[START OF DATA LINES]
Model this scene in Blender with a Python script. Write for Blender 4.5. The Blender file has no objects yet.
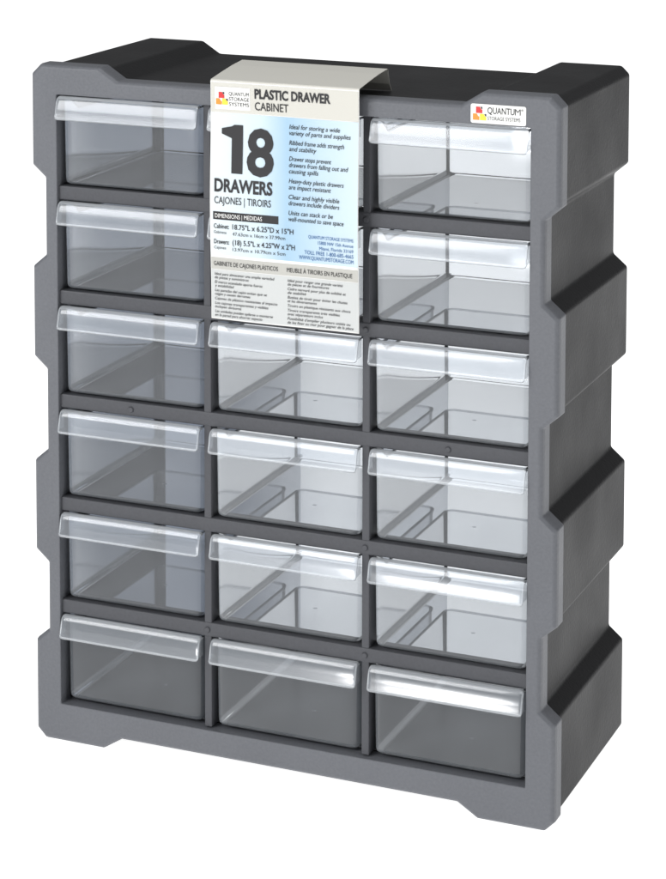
[END OF DATA LINES]
[START OF DATA LINES]
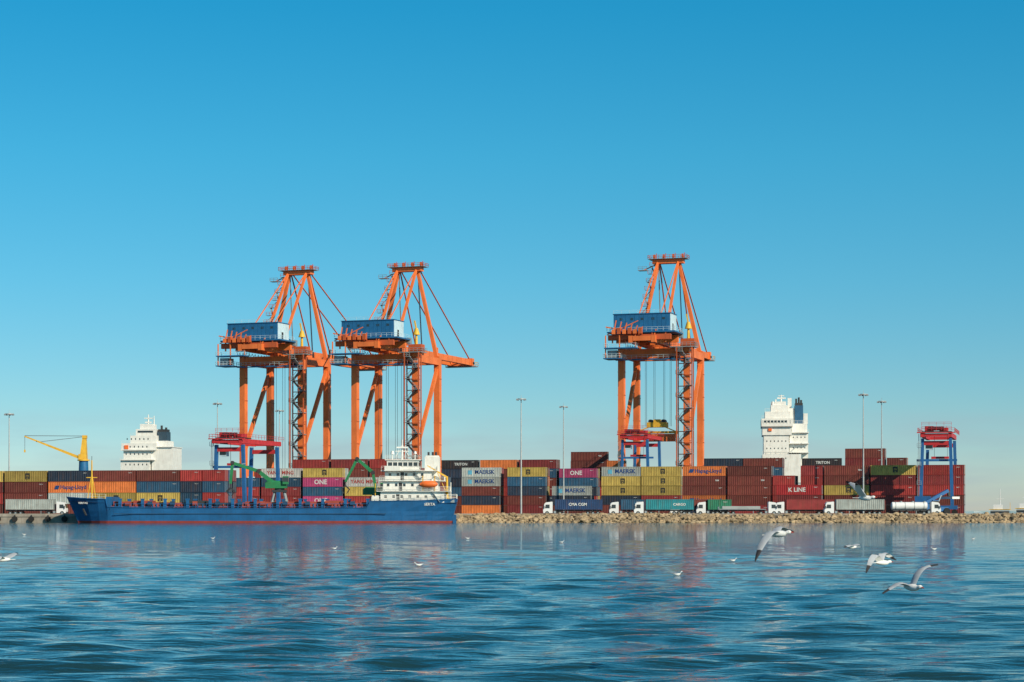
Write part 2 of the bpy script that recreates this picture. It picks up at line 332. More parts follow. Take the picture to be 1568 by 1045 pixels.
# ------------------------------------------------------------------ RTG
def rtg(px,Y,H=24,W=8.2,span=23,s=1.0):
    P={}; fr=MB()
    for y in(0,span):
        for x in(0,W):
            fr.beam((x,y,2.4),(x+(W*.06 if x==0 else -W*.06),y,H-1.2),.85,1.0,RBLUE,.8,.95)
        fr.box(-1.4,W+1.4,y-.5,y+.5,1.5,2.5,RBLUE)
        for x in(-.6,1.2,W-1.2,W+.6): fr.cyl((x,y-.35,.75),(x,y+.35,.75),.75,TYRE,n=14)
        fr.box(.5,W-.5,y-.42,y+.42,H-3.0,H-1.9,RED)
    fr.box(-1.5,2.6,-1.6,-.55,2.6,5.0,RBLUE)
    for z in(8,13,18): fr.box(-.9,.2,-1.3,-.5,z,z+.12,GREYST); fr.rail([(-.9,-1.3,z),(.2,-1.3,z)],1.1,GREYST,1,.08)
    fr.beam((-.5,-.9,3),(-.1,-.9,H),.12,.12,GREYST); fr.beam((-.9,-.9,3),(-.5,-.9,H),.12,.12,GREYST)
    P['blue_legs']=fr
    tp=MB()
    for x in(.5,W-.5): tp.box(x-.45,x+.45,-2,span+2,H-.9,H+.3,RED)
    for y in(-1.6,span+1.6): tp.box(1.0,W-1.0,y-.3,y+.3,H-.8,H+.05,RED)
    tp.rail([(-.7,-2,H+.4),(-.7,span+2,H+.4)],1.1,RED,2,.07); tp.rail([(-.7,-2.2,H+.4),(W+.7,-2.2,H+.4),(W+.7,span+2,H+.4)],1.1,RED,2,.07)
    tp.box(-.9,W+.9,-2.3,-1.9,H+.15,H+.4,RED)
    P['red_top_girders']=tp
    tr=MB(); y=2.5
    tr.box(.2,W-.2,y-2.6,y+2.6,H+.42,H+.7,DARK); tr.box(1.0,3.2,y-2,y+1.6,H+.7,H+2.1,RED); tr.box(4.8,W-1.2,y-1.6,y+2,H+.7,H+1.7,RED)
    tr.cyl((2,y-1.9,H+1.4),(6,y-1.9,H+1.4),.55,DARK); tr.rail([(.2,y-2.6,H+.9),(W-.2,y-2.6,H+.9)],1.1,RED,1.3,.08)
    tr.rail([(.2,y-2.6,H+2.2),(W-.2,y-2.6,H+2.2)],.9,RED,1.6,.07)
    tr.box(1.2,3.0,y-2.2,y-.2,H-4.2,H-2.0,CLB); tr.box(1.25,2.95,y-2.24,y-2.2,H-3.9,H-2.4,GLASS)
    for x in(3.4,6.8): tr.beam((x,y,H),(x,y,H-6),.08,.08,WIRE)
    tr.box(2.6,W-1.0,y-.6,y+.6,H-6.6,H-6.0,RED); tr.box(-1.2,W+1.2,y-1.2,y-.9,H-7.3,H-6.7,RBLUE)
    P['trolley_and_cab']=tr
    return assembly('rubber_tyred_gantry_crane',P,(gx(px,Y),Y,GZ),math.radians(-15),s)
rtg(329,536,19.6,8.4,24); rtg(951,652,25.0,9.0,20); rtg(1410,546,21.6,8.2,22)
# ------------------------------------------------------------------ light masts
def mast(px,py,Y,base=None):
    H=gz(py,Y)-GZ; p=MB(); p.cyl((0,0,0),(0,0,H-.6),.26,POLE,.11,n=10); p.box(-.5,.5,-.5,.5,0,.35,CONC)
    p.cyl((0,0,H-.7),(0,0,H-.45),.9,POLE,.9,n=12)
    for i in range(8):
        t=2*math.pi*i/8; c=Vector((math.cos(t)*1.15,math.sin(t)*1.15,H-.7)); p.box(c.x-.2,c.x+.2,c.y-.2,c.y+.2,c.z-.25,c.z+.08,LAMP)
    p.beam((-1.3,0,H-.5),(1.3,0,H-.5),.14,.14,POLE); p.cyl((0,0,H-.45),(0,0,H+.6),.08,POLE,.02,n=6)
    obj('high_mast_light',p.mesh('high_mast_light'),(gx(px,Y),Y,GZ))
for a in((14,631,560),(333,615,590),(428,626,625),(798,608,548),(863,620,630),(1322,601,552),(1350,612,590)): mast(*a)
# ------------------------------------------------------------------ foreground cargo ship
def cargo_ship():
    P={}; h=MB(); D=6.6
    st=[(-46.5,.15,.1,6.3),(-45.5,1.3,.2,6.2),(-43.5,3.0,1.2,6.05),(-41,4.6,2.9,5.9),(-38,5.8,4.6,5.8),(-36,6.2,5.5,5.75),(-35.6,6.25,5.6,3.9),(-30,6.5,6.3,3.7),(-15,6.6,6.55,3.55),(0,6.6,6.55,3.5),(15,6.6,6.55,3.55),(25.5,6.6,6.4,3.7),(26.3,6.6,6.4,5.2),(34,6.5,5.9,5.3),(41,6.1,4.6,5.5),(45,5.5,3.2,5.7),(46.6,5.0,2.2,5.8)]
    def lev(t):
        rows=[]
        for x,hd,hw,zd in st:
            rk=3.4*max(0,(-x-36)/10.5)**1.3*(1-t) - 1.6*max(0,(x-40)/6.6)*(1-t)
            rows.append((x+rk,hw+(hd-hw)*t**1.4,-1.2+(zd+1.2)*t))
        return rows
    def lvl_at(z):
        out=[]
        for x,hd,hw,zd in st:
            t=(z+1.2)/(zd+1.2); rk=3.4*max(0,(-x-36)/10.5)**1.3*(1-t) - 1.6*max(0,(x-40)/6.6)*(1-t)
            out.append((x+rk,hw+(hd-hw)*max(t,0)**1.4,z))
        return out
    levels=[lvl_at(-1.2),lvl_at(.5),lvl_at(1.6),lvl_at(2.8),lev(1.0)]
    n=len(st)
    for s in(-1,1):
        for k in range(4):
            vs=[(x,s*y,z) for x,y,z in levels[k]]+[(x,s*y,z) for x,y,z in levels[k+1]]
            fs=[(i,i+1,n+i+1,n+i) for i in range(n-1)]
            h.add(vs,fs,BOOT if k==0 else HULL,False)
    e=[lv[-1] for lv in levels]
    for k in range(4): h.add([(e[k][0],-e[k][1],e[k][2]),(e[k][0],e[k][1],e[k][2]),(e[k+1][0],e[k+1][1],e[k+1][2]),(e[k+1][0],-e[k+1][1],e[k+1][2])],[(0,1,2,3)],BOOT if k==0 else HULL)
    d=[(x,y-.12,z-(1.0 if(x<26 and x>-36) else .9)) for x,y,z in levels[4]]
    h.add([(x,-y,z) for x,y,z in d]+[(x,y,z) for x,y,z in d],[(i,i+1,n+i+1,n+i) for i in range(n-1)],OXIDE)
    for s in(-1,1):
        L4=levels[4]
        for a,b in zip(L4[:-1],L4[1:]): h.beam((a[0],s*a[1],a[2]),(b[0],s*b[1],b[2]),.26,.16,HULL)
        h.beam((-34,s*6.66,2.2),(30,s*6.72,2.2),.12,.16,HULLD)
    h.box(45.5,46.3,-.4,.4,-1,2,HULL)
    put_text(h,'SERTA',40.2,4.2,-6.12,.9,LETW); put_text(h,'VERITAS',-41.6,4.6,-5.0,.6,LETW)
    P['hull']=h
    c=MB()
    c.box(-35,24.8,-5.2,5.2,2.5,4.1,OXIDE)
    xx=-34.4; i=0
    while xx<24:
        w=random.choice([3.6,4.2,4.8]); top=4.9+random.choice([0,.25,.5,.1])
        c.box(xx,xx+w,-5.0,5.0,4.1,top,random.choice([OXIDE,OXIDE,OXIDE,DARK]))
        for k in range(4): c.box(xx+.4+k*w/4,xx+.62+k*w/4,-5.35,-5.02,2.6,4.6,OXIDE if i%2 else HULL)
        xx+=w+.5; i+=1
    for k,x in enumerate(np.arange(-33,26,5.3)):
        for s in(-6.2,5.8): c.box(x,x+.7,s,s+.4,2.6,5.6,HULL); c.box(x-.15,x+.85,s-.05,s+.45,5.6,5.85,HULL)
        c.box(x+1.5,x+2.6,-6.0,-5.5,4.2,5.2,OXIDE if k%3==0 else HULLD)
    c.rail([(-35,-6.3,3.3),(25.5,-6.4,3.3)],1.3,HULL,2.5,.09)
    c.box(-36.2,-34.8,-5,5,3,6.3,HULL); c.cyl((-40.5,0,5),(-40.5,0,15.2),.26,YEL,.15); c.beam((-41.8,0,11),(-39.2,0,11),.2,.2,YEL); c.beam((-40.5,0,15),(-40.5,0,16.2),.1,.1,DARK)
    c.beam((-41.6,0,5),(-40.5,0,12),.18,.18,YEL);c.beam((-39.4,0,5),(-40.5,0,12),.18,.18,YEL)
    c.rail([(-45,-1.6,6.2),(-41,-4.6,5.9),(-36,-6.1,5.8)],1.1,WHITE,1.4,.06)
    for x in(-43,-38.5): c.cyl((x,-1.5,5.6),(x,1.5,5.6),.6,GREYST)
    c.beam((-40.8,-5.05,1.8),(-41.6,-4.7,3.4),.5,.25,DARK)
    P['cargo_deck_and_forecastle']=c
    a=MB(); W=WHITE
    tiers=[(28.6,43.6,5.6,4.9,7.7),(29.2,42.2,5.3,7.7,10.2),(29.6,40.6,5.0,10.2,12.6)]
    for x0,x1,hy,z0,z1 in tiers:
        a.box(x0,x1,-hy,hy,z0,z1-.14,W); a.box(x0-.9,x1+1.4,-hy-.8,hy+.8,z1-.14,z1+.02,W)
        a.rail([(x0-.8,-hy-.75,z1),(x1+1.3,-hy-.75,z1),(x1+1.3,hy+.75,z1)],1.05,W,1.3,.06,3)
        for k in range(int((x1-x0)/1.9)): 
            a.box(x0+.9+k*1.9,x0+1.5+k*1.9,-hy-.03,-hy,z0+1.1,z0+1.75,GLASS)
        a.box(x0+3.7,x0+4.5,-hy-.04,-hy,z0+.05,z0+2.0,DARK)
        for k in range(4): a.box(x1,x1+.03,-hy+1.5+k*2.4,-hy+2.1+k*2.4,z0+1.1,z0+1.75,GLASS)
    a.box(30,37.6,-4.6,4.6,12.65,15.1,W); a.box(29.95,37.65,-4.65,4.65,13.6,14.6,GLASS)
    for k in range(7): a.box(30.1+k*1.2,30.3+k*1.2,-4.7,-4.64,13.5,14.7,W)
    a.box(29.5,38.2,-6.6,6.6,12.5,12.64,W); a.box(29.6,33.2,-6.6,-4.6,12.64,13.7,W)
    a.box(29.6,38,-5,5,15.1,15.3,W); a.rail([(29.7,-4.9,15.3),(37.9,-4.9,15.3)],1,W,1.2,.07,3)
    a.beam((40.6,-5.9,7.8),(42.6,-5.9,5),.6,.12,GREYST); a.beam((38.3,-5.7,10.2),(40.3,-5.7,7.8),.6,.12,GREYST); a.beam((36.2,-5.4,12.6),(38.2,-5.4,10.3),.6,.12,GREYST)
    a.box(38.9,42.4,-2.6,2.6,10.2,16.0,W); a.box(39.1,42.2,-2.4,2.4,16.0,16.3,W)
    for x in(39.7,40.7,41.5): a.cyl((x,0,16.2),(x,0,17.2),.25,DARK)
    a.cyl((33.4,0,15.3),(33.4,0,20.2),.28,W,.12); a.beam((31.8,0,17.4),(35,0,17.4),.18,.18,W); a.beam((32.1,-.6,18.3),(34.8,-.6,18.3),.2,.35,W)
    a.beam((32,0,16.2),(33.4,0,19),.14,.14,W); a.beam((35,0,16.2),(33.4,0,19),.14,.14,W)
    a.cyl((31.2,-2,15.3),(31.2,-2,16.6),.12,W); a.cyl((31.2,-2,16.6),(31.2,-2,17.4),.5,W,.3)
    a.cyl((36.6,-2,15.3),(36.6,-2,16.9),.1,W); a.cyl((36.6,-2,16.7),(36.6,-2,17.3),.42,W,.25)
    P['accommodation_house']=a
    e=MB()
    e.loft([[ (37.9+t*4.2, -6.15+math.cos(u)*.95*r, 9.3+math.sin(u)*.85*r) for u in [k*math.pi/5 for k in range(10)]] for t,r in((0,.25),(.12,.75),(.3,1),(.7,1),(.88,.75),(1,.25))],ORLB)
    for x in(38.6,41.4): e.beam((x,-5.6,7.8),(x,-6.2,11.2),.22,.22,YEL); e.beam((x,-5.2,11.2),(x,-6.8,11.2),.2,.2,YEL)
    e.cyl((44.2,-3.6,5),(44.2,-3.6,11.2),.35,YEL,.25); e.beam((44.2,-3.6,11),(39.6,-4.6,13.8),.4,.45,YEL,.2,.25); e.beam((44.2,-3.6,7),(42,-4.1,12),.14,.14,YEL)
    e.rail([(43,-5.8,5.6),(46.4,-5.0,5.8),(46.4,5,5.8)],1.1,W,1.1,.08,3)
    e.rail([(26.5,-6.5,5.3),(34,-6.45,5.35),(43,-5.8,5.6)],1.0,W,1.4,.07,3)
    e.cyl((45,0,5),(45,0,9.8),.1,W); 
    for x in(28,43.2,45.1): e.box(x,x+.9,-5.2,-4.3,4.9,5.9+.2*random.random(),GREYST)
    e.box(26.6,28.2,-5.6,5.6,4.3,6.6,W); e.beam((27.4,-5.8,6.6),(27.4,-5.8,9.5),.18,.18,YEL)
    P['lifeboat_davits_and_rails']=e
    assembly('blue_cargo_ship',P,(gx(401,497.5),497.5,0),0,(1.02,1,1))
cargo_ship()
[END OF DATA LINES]
GOAL OF THE EXERCISE
Pull out all lines from the entries above in which the word "script" appears.

RESULT
Model this scene in Blender with a Python script. Write for Blender 4.5. The Blender file has no objects yet.
Write part 2 of the bpy script that recreates this picture. It picks up at line 332. More parts follow. Take the picture to be 1568 by 1045 pixels.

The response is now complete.